C'est manifestement cette politique que le ministre de l'intérieur aimerait « généraliser ». Une façon de contraventionnaliser la consommation de
cannabis sans avoir à modifier le Code pénal. Manuel Valls a toujours été un farouche opposant à la
dépénalisation, prônée par plusieurs politiques, de droite comme de gauche.

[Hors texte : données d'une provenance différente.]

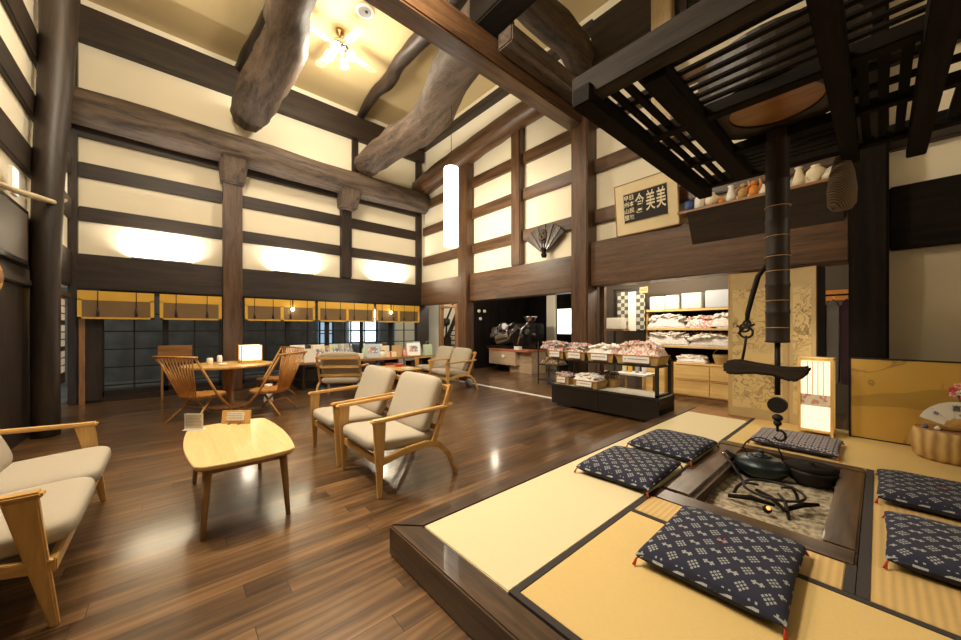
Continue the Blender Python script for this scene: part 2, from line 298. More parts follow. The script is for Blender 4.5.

Certains sont favorables à ce que la consommation de
cannabis sorte du champ des délits et soit sanctionnée d'une simple contravention, d'autres à ce qu'elle soit carrément autorisée (sans rentrer dans le débat sur la
légalisation, qui concerne, elle, la production et la vente de stupéfiants).
En avril 2012, la proposition de contraventionnalisation du sénateur PS François Rebsamen, chargé des questions de sécurité de la campagne de François Hollande, avait aussitôt été écartée par le candidat socialiste. « Je ne la reprendrai pas pour des raisons qui tiennent à la nécessité de l'interdit, qui ne doit pas être affaibli, avait déclaré François Hollande sur Europe 1. Je ne veux pas donner le moindre signal de renoncement à une dissuasion par rapport à cette consommation de
cannabis. » Le dernier en date à avoir osé parler de
dépénalisation, le ministre de l'éducation Vincent Peillon, s'était lui aussi fait sévèrement taper sur les doigts en octobre 2012.
Le 7 décembre 2011, le Sénat avait, de son côté, adopté une proposition de loi visant à sanctionner d'une amende le « premier usage illicite » de stupéfiants. Celle-ci est désormais sur le bureau de l'Assemblée nationale.